Do this
Repeat the full listing, word for word.

Recorded information
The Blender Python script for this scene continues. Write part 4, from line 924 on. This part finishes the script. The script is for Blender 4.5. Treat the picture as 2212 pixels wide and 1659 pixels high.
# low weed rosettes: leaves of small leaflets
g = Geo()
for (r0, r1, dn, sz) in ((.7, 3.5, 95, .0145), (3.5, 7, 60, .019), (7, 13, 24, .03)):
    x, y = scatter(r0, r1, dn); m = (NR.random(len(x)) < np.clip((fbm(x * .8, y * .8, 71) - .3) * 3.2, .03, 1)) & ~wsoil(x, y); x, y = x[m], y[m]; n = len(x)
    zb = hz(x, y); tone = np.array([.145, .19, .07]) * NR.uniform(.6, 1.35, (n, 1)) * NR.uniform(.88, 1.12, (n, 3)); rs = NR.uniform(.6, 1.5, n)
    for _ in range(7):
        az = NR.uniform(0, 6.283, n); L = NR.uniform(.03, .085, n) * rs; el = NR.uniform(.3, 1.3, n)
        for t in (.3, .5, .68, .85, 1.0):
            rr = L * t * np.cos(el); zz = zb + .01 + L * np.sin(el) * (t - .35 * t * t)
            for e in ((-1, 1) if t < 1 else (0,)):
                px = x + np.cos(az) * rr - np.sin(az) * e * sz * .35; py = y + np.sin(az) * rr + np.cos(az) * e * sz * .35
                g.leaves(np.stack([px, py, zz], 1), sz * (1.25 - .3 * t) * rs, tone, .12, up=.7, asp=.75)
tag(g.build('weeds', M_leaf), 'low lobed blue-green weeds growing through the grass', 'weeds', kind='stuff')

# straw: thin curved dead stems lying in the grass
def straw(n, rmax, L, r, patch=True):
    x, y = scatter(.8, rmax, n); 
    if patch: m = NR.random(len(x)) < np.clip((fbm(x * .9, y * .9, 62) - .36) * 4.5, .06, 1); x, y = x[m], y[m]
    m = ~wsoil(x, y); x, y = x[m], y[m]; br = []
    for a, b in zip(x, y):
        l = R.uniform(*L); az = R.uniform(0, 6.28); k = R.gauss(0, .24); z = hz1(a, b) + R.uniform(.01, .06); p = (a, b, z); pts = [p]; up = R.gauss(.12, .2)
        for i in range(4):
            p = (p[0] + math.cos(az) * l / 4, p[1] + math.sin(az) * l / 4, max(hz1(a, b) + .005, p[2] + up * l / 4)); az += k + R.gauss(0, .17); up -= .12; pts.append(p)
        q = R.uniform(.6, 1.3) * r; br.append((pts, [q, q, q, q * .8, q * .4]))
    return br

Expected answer
The Blender Python script for this scene continues. Write part 4, from line 924 on. This part finishes the script. The script is for Blender 4.5. Treat the picture as 2212 pixels wide and 1659 pixels high.
# low weed rosettes: leaves of small leaflets
g = Geo()
for (r0, r1, dn, sz) in ((.7, 3.5, 95, .0145), (3.5, 7, 60, .019), (7, 13, 24, .03)):
    x, y = scatter(r0, r1, dn); m = (NR.random(len(x)) < np.clip((fbm(x * .8, y * .8, 71) - .3) * 3.2, .03, 1)) & ~wsoil(x, y); x, y = x[m], y[m]; n = len(x)
    zb = hz(x, y); tone = np.array([.145, .19, .07]) * NR.uniform(.6, 1.35, (n, 1)) * NR.uniform(.88, 1.12, (n, 3)); rs = NR.uniform(.6, 1.5, n)
    for _ in range(7):
        az = NR.uniform(0, 6.283, n); L = NR.uniform(.03, .085, n) * rs; el = NR.uniform(.3, 1.3, n)
        for t in (.3, .5, .68, .85, 1.0):
            rr = L * t * np.cos(el); zz = zb + .01 + L * np.sin(el) * (t - .35 * t * t)
            for e in ((-1, 1) if t < 1 else (0,)):
                px = x + np.cos(az) * rr - np.sin(az) * e * sz * .35; py = y + np.sin(az) * rr + np.cos(az) * e * sz * .35
                g.leaves(np.stack([px, py, zz], 1), sz * (1.25 - .3 * t) * rs, tone, .12, up=.7, asp=.75)
tag(g.build('weeds', M_leaf), 'low lobed blue-green weeds growing through the grass', 'weeds', kind='stuff')

# straw: thin curved dead stems lying in the grass
def straw(n, rmax, L, r, patch=True):
    x, y = scatter(.8, rmax, n); 
    if patch: m = NR.random(len(x)) < np.clip((fbm(x * .9, y * .9, 62) - .36) * 4.5, .06, 1); x, y = x[m], y[m]
    m = ~wsoil(x, y); x, y = x[m], y[m]; br = []
    for a, b in zip(x, y):
        l = R.uniform(*L); az = R.uniform(0, 6.28); k = R.gauss(0, .24); z = hz1(a, b) + R.uniform(.01, .06); p = (a, b, z); pts = [p]; up = R.gauss(.12, .2)
        for i in range(4):
            p = (p[0] + math.cos(az) * l / 4, p[1] + math.sin(az) * l / 4, max(hz1(a, b) + .005, p[2] + up * l / 4)); az += k + R.gauss(0, .17); up -= .12; pts.append(p)
        q = R.uniform(.6, 1.3) * r; br.append((pts, [q, q, q, q * .8, q * .4]))
    return br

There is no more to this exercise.